J'ai encore ces images dans la tête quand, à 70 kilomètres du Caire, la nuit s'installe et l'enfer avec elle. La conduite de nuit s'apparente ici à la roulette russe. Imaginez une route à quatre voies parsemée de trous, bosses, revêtue d'une fine couche de poussière sur laquelle des voitures sans phare doublent à droite ou à gauche, roulent à contre sens ; il y a, en plus, des obstacles divers tels que des vélos sans lumière, des piétons, des ânes. Enfin, il y a le "jeu" à la mode en Égypte : je roule tous phares éteints et, avant de croiser un véhicule, je me mets en plein phare. Terrible ! C'est comme recevoir un flash en pleine figure, complètement ébloui.
Soudain, il me semble apercevoir une masse sombre devant moi ; freinage d'urgence, roue avant bloquée, je m'arrête à moins d'un mètre d'un âne qui traverse la route avec un gamin. C'est passé très, très près !
Arrivés à destination, nous nous sommes regardés tous les trois tels les rescapés d'un cataclysme en disant : " Nous sommes des survivants ! ".
C'est comme si, à la nuit tombée, le peu (très peu même) de prudence s'évanouissait complètement, comme si le cerveau était soudain débranché pour laisser la place à une totale folie collective. C'est vraiment terrible de rouler au milieu de cette circulation avec ce sentiment, qu'à tout moment, un accident peut arriver. Plus jamais je ne veux vivre çà.

Deux jours plus tard, je quitte mes nouveaux amis pour une destination qui me tient à cœur : le Sinaï. Je traverse d'abord le canal de Suez, puis j'emprunte une route côtière de laquelle j'ai une vue superbe sur une mer turquoise ; plus tard, la route s'infiltre à l'intérieur des terres, contournant les montagnes.

Café du Sinaï

 

J'arrive, au fond d'une vallée étroite, au monastère Sainte Catherine, à 1570 mètres d'altitude. J'y passe la nuit avant d'entamer sac au dos, l'ascension du mont Moïse. La montée est très belle, ponctuée par de nombreux arrêts pour admirer le paysage qui s'offre à moi ; les montagnes du Sinaï sont magnifiques avec une couleur ocre se mariant superbement avec le bleu du ciel.

Montagnes du Sinaï

 

Là haut, à 2200 mètres d'altitude, une merveilleuse nuit à la belle étoile m'attend. A plusieurs reprises, je me réveille, les yeux grand ouverts sur le plus beau toit du monde, me pinçant presque pour me persuader que je ne rêve pas.
A l'aube, j'assiste, ému, au lever de soleil dans ce lieu mythique. Un simple et grand moment qui restera à jamais gravé dans ma mémoire.

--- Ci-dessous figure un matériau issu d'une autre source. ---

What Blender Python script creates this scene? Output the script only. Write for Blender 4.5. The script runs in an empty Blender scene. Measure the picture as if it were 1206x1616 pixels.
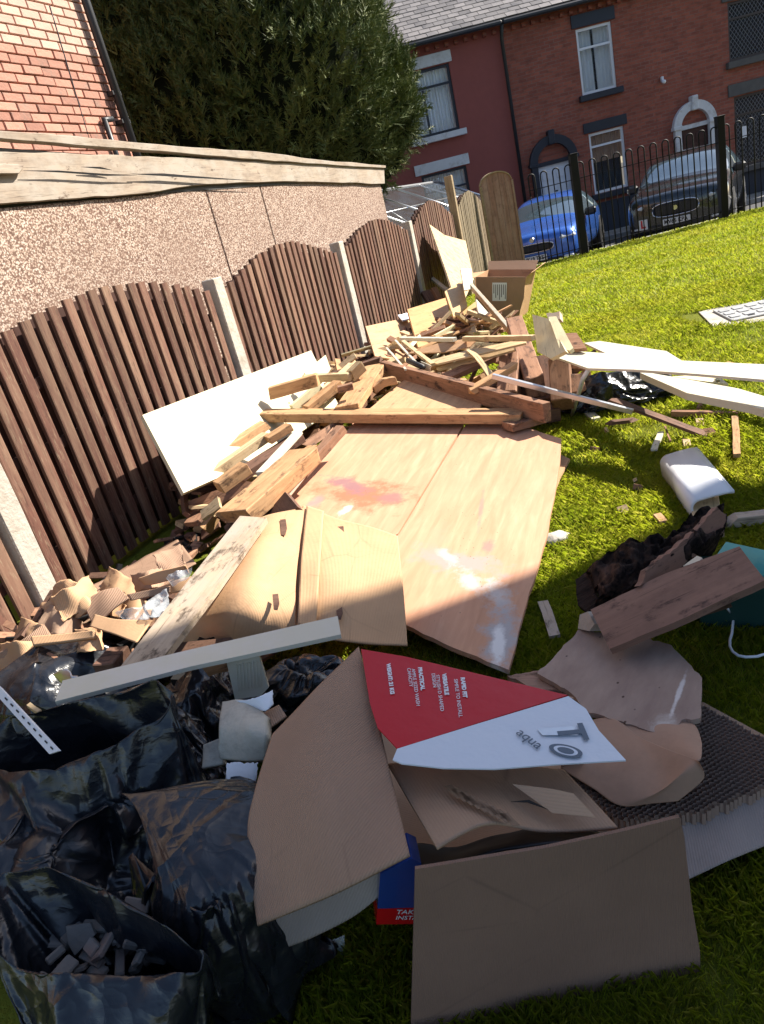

Quelques heures plus tard, je retrouve avec plaisir ma Transalp qui m'attend sagement au monastère Sainte Catherine. Je rejoins la côte est dans un décor grandiose qui me rappelle, par moment, le Tassili N'Ajer , dans le sud est algérien.

Route du Sinaï



A Dahab, j'ai l'impression d'avoir quitté l'Egypte. Il règne une atmosphère baba cool dans cette station balnéaire ; on trouve de nombreux campements munis de paillotes en bord de mer ; dans les cafés, je peux me prélasser dans des coussins en écoutant de la musique qui me ramène quelques années en arrière ( Bob Marley, Cat Stevens, Bob Dylan) et en humant les senteurs dégagées par les " cigarettes " de fabrication artisanale de mes voisins de table. Ensuite, il y a le choc des yeux : après deux mois d'abstinence visuelle à n'apercevoir les femmes qu'à travers de nombreux tissus, voilà que de multiples corps dénudés s'offrent à mon regard très sollicité. C'est un spectacle surprenant dans un pays musulman. Cette halte est aussi l'occasion pour moi d'hydrater mon corps desséché ; je loue masque, palmes et tuba et je me retrouve, émerveillé, nageant dans la célèbre mer rouge. Des centaines de poissons multicolores me passent sous le nez, l'eau est à 25 degrés.
Je rencontre au campement Mérick, un jeune Anglais en route pour l'Afrique du Sud au guidon d'une XT 660 déjà un peu fatiguée; nous entamons ensemble une petite séance de mécanique sous l'œil narquois de ma Transalp, toute fière de sa fiabilité. Quelle frimeuse, celle là ! Un peu plus tard, je rencontre Jim, un Australien d'une cinquantaine d'années en voyage depuis 18 mois ; ingénieur désigner chez Mitsubishi, il a soudain largué les amarres et quitté cette vie tranquille qu'il avait patiemment construite ; j'ai en face de moi un routard épanoui qui a, semble-t-il, trouvé son chemin.